-- Instructions to follow --
From the entries below, gather each line containing the word "finishes".

-- Data listing --
◆ ◆ ◆ ◆ ◆ ◆ ◆

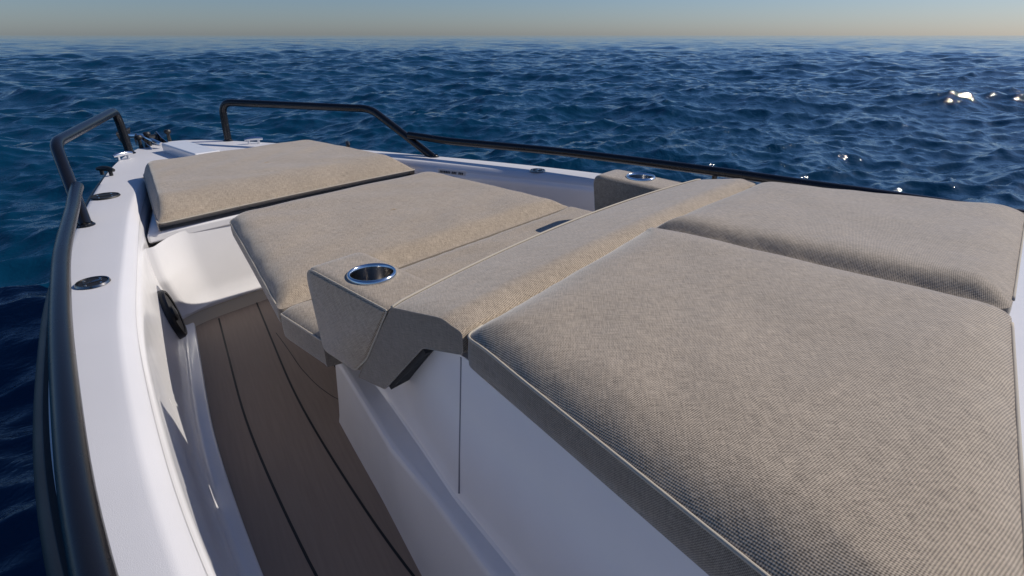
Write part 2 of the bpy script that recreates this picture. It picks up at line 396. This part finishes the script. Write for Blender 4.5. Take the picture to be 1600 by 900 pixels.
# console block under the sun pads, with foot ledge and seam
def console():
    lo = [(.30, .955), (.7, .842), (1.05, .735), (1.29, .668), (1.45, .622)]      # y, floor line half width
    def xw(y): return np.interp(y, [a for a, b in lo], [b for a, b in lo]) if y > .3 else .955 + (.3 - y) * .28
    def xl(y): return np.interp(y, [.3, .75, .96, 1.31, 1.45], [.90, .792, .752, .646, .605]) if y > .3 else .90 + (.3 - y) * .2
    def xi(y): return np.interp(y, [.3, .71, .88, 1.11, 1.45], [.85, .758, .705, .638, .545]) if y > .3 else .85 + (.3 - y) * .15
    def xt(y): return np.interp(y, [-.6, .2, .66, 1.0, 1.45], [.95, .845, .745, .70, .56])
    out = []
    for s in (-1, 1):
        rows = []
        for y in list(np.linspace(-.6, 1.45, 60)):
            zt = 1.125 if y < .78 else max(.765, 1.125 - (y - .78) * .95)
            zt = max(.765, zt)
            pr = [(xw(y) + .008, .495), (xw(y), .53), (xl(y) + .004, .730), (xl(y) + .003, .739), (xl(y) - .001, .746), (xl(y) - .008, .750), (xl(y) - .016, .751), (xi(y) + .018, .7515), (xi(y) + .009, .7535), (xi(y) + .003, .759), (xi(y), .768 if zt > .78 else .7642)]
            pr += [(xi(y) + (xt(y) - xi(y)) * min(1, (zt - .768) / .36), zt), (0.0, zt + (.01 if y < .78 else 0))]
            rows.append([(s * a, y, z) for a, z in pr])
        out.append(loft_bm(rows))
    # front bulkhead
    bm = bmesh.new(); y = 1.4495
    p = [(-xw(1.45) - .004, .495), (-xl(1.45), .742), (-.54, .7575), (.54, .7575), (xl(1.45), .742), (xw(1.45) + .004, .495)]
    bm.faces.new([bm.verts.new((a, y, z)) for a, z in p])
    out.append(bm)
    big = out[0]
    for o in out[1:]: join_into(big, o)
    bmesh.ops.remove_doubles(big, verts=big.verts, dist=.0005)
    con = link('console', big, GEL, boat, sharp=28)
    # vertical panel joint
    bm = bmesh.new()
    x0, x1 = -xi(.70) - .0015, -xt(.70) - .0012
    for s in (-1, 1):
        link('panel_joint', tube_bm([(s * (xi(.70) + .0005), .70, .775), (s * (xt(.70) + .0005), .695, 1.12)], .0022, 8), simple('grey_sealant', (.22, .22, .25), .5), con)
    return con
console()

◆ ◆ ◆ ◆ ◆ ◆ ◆

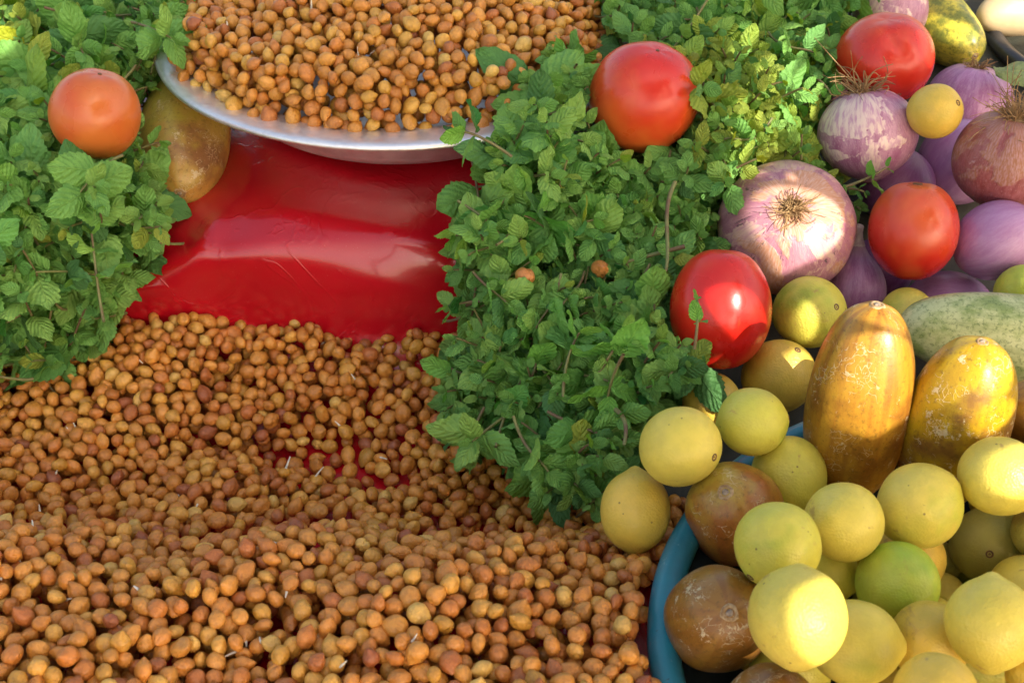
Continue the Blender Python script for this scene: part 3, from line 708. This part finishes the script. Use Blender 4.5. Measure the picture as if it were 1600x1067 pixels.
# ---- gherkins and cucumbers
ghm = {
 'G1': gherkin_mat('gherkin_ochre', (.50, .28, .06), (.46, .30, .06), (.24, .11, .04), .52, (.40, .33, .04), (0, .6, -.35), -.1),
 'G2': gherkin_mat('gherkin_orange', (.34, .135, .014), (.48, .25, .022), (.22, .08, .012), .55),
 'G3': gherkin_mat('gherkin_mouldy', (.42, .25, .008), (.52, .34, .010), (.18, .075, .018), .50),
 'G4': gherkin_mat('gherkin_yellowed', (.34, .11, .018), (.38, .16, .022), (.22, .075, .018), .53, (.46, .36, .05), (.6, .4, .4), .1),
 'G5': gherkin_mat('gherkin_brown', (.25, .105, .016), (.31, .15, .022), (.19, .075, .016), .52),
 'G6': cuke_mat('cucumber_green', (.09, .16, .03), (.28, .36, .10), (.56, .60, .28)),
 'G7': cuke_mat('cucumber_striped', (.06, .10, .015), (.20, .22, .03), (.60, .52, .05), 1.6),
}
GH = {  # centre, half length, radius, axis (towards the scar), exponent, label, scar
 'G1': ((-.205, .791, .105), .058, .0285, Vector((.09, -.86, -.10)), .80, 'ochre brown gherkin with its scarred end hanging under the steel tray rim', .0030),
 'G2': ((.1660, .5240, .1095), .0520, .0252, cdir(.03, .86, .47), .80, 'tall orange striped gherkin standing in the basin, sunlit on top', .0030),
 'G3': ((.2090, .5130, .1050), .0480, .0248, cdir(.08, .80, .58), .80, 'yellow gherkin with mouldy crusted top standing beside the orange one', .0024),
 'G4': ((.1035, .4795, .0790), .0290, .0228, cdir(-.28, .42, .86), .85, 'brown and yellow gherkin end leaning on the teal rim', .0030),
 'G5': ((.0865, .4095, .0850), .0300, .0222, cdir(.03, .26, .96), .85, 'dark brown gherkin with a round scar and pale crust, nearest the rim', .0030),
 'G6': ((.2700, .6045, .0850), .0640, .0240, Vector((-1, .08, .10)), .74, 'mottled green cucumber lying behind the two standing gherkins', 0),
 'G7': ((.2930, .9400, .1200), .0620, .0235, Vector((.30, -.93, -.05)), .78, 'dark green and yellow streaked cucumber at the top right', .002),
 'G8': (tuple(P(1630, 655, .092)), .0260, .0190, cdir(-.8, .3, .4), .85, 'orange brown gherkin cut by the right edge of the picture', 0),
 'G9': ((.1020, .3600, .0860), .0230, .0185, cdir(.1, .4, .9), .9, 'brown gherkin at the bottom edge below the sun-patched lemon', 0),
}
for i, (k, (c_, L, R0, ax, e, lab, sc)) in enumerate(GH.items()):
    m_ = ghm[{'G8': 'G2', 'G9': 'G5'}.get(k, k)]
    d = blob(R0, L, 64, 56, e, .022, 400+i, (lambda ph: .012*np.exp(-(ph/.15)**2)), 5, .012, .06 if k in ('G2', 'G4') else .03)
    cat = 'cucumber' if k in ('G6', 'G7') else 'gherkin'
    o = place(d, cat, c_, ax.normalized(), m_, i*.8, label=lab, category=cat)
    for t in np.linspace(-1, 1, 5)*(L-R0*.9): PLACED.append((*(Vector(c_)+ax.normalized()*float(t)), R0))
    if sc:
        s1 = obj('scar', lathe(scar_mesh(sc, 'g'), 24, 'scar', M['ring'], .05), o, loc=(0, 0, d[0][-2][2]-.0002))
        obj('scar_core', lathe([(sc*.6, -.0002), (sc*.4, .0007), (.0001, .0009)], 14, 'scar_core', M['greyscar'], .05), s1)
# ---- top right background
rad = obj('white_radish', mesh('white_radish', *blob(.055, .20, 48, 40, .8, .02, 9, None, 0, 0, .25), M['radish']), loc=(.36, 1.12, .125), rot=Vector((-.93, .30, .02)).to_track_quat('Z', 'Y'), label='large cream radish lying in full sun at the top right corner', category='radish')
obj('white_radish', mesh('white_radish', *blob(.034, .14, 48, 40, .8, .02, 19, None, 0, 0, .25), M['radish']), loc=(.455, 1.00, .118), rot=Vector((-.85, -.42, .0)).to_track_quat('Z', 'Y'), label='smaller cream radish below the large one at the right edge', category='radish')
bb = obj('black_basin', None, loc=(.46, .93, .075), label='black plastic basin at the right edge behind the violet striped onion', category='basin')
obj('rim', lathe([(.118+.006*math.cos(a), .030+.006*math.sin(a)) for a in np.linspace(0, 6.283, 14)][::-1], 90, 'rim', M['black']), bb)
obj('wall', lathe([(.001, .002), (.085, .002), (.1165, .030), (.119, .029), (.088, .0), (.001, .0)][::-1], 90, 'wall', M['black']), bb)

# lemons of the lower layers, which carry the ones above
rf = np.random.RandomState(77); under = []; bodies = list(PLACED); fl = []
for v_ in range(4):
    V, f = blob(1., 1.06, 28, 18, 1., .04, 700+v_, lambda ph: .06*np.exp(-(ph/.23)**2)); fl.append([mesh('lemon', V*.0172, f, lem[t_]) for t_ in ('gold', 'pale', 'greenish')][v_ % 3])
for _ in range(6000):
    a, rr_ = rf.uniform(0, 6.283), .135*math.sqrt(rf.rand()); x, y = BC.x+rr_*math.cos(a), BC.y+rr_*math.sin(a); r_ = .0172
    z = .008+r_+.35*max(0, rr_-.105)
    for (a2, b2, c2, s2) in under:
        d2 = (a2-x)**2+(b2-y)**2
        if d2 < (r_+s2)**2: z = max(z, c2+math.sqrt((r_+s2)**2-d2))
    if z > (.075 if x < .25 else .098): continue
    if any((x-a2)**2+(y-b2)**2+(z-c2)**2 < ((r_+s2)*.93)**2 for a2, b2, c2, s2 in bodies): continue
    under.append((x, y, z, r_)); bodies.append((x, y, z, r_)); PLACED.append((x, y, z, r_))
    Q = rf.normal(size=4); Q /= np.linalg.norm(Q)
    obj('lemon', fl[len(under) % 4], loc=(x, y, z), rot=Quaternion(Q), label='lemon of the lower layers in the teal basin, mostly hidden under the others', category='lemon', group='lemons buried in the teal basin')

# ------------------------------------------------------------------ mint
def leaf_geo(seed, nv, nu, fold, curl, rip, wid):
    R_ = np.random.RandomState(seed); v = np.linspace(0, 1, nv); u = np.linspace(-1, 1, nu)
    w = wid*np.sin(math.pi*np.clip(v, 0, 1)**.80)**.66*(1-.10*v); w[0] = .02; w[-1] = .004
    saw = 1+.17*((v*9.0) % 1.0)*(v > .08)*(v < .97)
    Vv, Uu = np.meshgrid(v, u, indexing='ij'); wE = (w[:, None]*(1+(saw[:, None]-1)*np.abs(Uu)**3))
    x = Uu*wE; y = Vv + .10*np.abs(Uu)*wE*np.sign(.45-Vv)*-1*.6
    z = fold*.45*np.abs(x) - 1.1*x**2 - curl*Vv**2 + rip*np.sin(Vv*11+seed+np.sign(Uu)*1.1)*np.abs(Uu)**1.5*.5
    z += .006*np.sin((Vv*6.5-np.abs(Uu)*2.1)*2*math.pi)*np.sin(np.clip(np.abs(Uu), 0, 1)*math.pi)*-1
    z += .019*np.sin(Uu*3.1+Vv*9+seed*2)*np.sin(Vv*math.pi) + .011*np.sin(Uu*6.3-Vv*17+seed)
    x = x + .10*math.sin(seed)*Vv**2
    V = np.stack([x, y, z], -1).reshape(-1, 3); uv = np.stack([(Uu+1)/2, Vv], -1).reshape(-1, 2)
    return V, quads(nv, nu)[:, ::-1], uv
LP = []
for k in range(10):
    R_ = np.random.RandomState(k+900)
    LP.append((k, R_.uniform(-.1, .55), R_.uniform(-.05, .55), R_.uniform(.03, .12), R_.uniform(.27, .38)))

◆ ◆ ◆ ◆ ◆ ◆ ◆

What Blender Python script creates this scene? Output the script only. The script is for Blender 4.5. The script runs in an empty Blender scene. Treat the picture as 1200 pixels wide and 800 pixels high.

◆ ◆ ◆ ◆ ◆ ◆ ◆

-- Problem solution --
Write part 2 of the bpy script that recreates this picture. It picks up at line 396. This part finishes the script. Write for Blender 4.5. Take the picture to be 1600 by 900 pixels.
Continue the Blender Python script for this scene: part 3, from line 708. This part finishes the script. Use Blender 4.5. Measure the picture as if it were 1600x1067 pixels.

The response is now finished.